Русское вегетарианство потеряло в ней величайшего своего апостола. Ко всякой пропаганде был у нее огромный талант. Как восхищалась она суфражистками! Ее проповедь кооперации положила в Куоккала начало кооперативной потребительной лавки, она основала библиотеку, она много хлопотала о школе, она устраивала народный театр, она помогала вегетарианским приютам — все с той же всепожирающей страстью. Все ее идеи были демократичны: недаром в молодости убежала она, дочь адмирала, в Америку и там поступила в коровницы! Она даже сеном, даже этой шубой из стружек хотела согреть, накормить голодных, холодных, и те дворники, трубочисты, рабочие, плотники, бабы, которым она вместе с И. Е. Репиным по воскресениям читала в Пенатах вслух, с которыми делила и горе, и радость, теперь оплачут ее, как родную…

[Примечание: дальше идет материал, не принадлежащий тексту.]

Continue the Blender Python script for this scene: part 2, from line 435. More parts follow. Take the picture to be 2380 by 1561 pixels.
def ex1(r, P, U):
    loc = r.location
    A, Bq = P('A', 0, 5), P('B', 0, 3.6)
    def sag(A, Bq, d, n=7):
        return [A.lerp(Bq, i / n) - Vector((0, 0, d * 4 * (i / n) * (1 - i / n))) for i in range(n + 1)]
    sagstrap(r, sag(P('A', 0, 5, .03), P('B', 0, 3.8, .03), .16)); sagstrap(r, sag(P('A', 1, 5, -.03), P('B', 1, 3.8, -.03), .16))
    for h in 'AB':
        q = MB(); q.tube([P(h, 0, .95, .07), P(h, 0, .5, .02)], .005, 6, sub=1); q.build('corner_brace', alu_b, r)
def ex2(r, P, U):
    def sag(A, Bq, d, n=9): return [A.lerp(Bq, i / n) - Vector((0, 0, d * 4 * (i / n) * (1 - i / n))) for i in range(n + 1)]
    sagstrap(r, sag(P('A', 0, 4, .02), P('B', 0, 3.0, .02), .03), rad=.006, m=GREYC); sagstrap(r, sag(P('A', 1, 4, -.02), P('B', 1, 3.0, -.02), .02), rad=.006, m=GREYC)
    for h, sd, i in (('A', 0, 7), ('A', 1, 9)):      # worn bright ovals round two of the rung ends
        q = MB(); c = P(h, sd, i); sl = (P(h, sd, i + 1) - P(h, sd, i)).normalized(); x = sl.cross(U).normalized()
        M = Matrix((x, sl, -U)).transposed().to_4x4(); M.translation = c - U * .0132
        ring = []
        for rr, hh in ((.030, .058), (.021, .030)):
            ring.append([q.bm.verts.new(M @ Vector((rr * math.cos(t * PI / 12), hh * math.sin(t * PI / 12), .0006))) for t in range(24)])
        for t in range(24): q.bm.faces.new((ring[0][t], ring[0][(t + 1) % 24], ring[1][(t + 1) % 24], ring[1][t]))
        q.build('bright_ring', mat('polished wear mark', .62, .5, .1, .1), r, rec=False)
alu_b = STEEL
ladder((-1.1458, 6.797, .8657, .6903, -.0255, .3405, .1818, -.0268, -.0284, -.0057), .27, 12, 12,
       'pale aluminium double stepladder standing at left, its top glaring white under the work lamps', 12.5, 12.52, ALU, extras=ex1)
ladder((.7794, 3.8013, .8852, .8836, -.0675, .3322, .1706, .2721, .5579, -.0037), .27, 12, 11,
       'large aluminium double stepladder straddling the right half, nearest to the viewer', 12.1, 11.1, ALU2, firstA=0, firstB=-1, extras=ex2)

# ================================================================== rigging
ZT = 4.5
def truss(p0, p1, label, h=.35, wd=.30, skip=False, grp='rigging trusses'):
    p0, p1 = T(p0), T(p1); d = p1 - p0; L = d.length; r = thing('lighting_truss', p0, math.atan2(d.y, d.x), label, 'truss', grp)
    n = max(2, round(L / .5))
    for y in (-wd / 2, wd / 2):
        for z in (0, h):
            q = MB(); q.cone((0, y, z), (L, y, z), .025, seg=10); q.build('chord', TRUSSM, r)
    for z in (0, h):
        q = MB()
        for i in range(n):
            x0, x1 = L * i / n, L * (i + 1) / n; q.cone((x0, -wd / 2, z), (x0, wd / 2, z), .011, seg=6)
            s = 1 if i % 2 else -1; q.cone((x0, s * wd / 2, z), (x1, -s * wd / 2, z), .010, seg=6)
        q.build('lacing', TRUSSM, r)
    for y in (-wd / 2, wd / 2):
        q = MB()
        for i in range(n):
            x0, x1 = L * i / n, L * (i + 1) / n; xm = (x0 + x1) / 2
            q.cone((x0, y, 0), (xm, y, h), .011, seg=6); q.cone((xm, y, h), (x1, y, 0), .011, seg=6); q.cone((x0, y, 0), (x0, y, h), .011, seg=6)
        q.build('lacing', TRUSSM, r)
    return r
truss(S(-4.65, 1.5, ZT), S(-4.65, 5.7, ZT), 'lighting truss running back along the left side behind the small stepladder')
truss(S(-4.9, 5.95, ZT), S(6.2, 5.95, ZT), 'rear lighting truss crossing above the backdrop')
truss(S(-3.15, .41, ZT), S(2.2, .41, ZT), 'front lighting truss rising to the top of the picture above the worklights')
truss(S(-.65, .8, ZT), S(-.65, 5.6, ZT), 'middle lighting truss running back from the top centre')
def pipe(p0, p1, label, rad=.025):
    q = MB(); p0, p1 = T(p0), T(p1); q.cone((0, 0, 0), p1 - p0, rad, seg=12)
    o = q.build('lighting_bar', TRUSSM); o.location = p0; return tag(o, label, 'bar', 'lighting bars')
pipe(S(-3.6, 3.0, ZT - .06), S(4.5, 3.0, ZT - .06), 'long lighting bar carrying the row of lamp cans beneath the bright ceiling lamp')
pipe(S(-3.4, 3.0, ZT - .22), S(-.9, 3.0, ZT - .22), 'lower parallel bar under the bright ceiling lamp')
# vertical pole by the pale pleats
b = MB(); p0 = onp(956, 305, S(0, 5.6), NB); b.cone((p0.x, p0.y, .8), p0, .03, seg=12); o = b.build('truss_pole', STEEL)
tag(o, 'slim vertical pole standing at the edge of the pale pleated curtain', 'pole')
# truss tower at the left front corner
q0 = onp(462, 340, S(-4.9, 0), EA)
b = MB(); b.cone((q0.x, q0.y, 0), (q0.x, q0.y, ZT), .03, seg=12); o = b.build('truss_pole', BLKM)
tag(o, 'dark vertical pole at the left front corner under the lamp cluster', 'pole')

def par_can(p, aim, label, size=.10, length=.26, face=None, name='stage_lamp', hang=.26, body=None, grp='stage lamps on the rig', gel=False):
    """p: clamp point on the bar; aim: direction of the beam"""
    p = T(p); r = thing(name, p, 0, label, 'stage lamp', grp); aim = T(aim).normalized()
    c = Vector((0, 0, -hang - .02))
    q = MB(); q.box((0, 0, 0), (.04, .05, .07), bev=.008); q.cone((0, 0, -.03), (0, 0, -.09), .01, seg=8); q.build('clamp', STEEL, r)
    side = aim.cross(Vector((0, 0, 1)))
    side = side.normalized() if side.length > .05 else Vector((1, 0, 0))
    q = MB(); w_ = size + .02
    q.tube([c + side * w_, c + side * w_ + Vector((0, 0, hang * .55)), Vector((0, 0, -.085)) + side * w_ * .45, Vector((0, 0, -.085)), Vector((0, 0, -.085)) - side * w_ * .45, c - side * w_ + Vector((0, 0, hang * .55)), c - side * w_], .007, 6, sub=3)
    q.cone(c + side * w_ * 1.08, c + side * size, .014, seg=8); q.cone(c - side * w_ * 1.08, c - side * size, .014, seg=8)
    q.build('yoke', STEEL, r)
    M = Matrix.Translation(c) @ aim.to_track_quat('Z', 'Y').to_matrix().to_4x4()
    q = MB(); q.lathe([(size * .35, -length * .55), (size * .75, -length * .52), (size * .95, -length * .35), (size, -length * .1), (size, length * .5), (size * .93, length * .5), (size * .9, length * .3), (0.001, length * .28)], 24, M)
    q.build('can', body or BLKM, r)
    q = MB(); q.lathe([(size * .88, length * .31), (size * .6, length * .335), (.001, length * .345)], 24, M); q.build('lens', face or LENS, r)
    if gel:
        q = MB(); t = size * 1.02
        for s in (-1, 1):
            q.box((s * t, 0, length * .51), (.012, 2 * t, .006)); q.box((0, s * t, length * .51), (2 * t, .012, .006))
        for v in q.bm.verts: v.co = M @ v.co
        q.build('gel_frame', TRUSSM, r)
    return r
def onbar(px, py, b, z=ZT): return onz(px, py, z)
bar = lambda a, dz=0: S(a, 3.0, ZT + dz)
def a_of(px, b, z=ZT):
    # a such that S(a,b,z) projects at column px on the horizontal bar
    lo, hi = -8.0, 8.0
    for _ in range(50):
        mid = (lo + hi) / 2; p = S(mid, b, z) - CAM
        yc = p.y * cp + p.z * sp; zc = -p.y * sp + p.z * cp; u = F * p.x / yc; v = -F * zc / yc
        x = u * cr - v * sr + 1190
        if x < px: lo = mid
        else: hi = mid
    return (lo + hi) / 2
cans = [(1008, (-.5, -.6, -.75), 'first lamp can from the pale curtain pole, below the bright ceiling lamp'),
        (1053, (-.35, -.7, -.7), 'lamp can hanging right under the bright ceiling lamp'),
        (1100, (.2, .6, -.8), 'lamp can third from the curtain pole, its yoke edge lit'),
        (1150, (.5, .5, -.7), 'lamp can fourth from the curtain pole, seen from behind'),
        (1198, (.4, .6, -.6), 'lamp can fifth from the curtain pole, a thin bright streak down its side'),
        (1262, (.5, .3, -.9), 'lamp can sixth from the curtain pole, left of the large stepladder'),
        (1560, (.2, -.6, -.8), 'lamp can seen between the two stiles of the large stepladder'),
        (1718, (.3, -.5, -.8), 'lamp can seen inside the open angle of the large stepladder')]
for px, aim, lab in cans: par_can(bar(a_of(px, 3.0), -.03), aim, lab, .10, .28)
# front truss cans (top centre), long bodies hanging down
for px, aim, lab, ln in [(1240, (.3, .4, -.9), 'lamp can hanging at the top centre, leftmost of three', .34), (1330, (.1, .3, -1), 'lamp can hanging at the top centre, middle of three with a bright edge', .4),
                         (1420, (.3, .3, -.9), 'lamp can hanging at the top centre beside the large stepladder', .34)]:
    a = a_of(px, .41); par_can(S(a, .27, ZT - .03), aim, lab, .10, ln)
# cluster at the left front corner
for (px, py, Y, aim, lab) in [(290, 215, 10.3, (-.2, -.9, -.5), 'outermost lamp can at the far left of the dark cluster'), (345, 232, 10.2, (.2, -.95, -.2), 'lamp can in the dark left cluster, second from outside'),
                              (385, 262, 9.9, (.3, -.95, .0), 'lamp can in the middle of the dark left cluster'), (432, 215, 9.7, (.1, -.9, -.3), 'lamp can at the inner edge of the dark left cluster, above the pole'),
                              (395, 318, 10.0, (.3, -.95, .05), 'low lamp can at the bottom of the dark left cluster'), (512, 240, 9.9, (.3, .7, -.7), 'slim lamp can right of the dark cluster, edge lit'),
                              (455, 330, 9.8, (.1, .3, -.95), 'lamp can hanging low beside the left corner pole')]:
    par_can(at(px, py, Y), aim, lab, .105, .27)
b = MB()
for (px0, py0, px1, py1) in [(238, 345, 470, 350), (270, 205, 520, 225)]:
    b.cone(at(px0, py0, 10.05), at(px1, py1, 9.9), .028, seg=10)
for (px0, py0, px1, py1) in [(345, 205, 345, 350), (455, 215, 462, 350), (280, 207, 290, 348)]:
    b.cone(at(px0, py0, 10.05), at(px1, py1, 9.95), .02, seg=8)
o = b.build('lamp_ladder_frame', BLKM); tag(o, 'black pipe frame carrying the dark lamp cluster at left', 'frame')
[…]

Признаюсь, я не большой был поклонник ее реформ и проповедей. Мне казалось, что не такими идеями разрешаются вопросы общественности. Я убеждал ее забыть о реформах и писать романы, комедии, повести. Здесь, по-моему, было подлинное ее призвание. Когда мне в ‘Ниве’ попалась ее повесть Беглянка, я был поражен неожиданным ее мастерством: такой энергичный рисунок, такие верные смелые краски. В ее книге Интимные страницы есть много очаровательных мест о скульпторе Трубецком, о разных московских художниках. Помню, с каким восхищением слушали в Пенатах писатели (среди которых были очень большие) ее комедию ‘Деточки’. У нее был хваткий наблюдательный глаз, она владела мастерством диалога, и многие страницы ее книг — настоящее создание искусства. Могла бы благополучно писать том за томом, как и прочие дамы-писательницы. Но ее тянуло к какому-то делу, к какой-то работе, где кроме издевательства и брани она не встретила до гроба ничего.
Вчера она умерла — в Локарно, в Швейцарии, куда ее загнала чахотка. Было ей пятьдесят два года. Вчера же уехал в Локарно ее друг, потрясенный, взволнованный, И. Е. Репин. Он привезет ее прах в Петербург. Хоронить ее будут в Александро-Невской лавре.